Areas of Expertise and Interest
Throughout my experience as an elementary school educator, teaching reading and writing has been at the forefront of my expertise and professional development. I developed a strong interest in literacy, especially as it relates to emergent readers and writers as a new teacher of kindergarteners. I had a love for books and words that I wanted to spark in the young minds of the learners I served. Over the years, I have endeavored to constantly improve my practice through focused training, professional book study, collaborative learning projects with peer teachers, attending literacy-related conferences, and self-reflection on data and goals for student success. As a teacher of young children, I have employed a variety of instructional approaches and practices to meet the needs of my diverse learners, including small group instruction, provocation stations and centers, modeling, guided practice, shared learning experiences, and direct instruction. I utilize a multi-faceted Language Arts program that includes systematic phonics, targeted phonological awareness instruction, comprehension instruction and emergent analysis of texts, small group reading, and emergent process writing.
My tenure in Southern California has provided many opportunities to teach students of various cultural and language backgrounds, including non-English speakers. These experiences have enabled me to develop the knowledge and strategies necessary to bridge language barriers and teach in a linguistically and culturally diverse classroom environment.

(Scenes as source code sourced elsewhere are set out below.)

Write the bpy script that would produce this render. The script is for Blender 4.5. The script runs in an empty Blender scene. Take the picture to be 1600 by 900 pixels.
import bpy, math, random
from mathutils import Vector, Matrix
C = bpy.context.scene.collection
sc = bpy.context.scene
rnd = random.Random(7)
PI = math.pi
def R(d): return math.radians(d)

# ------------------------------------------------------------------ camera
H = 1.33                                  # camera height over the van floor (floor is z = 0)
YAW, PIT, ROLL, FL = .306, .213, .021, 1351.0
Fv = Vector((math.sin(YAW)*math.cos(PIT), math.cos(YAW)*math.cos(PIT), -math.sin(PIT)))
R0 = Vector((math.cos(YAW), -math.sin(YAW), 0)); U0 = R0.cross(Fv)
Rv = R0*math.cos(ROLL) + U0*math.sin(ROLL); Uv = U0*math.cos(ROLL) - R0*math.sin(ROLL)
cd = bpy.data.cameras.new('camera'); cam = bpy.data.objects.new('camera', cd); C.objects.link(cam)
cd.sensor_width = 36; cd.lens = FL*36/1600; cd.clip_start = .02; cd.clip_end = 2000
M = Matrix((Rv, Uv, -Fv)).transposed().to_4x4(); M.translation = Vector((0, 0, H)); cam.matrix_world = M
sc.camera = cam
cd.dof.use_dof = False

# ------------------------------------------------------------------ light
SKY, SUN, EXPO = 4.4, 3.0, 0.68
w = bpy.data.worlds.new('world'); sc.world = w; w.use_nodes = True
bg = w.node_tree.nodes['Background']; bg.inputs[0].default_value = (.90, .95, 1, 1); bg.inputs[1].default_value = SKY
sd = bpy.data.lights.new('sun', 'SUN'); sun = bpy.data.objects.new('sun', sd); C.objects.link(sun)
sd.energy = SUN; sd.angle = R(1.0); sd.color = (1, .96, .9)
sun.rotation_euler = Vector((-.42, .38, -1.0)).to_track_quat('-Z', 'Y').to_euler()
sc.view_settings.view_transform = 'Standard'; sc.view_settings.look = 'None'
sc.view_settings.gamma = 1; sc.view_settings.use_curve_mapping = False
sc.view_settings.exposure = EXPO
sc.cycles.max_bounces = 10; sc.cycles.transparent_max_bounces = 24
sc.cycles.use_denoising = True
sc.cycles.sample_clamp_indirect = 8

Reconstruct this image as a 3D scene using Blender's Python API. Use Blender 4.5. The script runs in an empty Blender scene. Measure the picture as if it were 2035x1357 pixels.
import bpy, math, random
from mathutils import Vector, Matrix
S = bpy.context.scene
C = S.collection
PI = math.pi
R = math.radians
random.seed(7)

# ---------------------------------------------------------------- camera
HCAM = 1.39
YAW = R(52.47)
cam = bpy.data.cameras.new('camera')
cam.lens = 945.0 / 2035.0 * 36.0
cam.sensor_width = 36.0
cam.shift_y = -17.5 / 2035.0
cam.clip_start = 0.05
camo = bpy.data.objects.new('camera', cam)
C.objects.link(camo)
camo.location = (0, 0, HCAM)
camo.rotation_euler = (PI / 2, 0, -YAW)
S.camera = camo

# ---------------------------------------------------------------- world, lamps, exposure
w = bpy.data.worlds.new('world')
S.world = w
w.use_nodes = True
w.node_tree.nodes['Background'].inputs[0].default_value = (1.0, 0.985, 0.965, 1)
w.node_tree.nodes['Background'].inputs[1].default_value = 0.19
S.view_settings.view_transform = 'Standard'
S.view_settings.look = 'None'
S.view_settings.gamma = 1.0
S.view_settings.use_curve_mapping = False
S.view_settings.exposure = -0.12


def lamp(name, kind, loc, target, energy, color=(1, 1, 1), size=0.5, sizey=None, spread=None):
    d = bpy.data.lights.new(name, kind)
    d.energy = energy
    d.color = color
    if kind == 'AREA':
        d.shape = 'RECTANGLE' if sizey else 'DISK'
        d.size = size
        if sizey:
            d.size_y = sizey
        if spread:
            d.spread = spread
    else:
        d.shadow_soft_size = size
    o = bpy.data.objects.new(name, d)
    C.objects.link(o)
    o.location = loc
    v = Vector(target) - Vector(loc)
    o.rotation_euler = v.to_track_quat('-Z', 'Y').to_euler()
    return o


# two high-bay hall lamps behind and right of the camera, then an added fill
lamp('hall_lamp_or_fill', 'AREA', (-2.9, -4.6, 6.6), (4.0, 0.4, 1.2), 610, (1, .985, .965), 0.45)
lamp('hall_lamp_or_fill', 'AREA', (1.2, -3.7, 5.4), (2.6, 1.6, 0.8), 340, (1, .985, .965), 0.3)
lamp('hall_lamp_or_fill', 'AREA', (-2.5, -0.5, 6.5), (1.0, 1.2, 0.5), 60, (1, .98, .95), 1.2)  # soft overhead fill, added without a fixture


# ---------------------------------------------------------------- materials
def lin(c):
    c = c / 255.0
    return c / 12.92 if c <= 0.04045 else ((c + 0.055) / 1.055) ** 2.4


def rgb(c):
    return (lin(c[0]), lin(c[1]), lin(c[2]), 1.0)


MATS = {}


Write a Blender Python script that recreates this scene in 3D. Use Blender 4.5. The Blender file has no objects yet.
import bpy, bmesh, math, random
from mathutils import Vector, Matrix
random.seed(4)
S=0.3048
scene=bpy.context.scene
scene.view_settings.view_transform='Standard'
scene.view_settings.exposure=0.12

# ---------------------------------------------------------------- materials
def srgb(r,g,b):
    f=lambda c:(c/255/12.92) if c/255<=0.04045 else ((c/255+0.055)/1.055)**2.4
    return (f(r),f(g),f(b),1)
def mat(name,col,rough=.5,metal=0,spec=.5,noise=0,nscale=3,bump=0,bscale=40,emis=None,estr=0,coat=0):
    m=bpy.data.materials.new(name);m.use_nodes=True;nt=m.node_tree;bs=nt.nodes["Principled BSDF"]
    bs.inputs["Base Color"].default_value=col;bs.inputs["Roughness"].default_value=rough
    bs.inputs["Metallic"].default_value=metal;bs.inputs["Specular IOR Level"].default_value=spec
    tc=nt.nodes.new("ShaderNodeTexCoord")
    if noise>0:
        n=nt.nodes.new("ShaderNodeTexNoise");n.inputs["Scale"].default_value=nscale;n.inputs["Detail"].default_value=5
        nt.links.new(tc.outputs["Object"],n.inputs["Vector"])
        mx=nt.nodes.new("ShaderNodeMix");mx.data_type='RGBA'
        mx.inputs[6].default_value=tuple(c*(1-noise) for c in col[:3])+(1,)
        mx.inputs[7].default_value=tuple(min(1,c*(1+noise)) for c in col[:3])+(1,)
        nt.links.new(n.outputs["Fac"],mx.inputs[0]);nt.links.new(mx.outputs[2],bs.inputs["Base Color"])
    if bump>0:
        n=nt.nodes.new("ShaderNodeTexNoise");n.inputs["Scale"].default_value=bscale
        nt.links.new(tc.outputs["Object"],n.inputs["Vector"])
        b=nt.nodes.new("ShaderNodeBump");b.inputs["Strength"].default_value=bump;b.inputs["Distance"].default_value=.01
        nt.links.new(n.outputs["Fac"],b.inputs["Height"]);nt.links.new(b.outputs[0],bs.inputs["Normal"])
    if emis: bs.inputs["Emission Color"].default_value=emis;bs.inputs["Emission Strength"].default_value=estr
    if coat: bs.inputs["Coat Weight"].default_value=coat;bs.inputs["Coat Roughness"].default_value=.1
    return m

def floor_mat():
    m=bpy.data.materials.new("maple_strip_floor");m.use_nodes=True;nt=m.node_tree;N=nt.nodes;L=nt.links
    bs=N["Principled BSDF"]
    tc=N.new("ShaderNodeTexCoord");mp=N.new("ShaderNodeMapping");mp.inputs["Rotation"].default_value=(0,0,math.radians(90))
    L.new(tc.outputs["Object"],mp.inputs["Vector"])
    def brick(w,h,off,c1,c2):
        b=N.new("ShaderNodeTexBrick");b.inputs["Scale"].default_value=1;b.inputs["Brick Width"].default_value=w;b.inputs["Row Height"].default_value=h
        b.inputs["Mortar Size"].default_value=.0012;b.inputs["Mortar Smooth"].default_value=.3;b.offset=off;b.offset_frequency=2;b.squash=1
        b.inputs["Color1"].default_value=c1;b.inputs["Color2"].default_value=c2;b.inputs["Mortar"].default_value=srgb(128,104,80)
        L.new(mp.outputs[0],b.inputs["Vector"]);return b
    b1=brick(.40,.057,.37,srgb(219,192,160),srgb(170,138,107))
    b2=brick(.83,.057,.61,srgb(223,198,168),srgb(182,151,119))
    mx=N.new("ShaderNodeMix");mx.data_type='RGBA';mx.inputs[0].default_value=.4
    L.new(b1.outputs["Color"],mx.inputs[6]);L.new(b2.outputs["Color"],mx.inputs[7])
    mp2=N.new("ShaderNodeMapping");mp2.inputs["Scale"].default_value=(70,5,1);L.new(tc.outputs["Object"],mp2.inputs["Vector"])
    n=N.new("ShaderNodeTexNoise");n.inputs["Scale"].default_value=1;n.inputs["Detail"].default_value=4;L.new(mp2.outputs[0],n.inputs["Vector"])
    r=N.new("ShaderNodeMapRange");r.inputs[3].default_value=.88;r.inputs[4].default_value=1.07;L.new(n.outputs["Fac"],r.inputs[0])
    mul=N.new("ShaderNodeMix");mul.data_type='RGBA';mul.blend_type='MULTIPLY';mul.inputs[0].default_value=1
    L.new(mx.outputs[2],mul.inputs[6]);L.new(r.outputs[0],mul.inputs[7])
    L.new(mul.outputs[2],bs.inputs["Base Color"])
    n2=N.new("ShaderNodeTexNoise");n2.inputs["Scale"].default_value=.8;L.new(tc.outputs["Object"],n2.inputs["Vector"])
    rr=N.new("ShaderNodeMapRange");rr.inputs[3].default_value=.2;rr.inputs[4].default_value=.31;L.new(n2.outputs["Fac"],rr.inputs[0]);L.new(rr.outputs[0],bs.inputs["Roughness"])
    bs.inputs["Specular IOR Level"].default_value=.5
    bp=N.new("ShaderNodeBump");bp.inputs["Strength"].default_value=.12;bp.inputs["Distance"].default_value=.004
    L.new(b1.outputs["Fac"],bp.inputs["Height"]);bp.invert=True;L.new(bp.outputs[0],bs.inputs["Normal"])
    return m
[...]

In addition, I have had Special Education students mainstreamed into my classroom to meet inclusion goals. In order to support diverse learners who contend with discrepancies between their instructional and independent levels, I adapt lesson delivery and modify student work to promote independence and success. I integrate a wide variety of scaffolding which includes the use of sentence frames, modeling, vocabulary development, music and movement, visual and digital media, and I rely heavily on small group instruction to support learning to ensure access to the curriculum. I strive to create a classroom community in which all attempts and steps in learning are celebrated and valued in order to compel students to constantly strive for new milestones, both linguistically and academically.
I am a student of the dramatic arts and dance, as well as a lover of music. Additionally, I am a teacher at Visual and Performing Arts Magnet school. I believe that integration of the arts into the academic curriculum provides diverse learners with opportunities to construct and demonstrate their knowledge through and with artistic input and expression. Educational opportunities that extend beyond the textbook are vital for reaching a diverse population of learners. Students have opportunities to see information presented in a variety of ways which scaffolds the mastery of standards and allows children to choose modes of communication that best support and interest them. Arts integration is uniquely critical for English Learners and the youngest learners since their knowledge of reading and writing as communication is likely to be emergent. I utilize a broad scope of arts techniques that leverage the strengths of each child's inherent intelligence including dramatic play, active retelling, Picturing Writing, drawing and painting, movement and dance, and rhythm & music.
Regardless of age, students more readily learn when a sense of trust, calm, and acceptance permeates the classroom. I strive to cultivate a student-centered learning environment in which children are safe, valued as contributing members of the community, and nurtured. Learners are explicitly taught social and emotional competencies including cooperation, assertiveness, responsibility, empathy, and self-control alongside academic competencies. Building relationships with and between students is a key component in developing collaborative learning and solutions to academic and social problems. To foster social and emotional learning, I utilize Zones of Regulation to provide students with language and strategies for identifying and dealing with feelings that may disrupt their learning or the learning of others. Class meetings are also a regular part of the school day to celebrate, share, reflect, and problem solve. Quiet time in the form of Total and Perfect Silence (TAPS) and Energizers are routinely used to manage classroom energy and keep learners focused and engaged throughout the school day.
Over the years, I have worked to cultivate relationships with not only the students who enter the doors of my classroom, but with their families, as well. I believe that classrooms are made all the more vibrant and productive when parents, and even grandparents, enter into the learning space and become an active part in the life of the classroom and vital learning that occurs there each day. Parents who volunteer develop a deep awareness of the academic and social-emotional needs of their children and develop a vested interest in their success. Through volunteering, parents naturally acquire skills and strategies for assist their children with development and learning at home and develop networks of support with other volunteering families. Often times, these relationships nurtured within my classroom will blossom into years of school support from family members who go on to serve with the Parent Teacher Organization, volunteer at school events, apply for positions as yard supervisors, and continue to serve as classroom volunteers for other teachers. Volunteer family members have opportunities to lead art activities and stations, provide extra support for students in the classroom, and share in the joy that comes from being part of a learning community.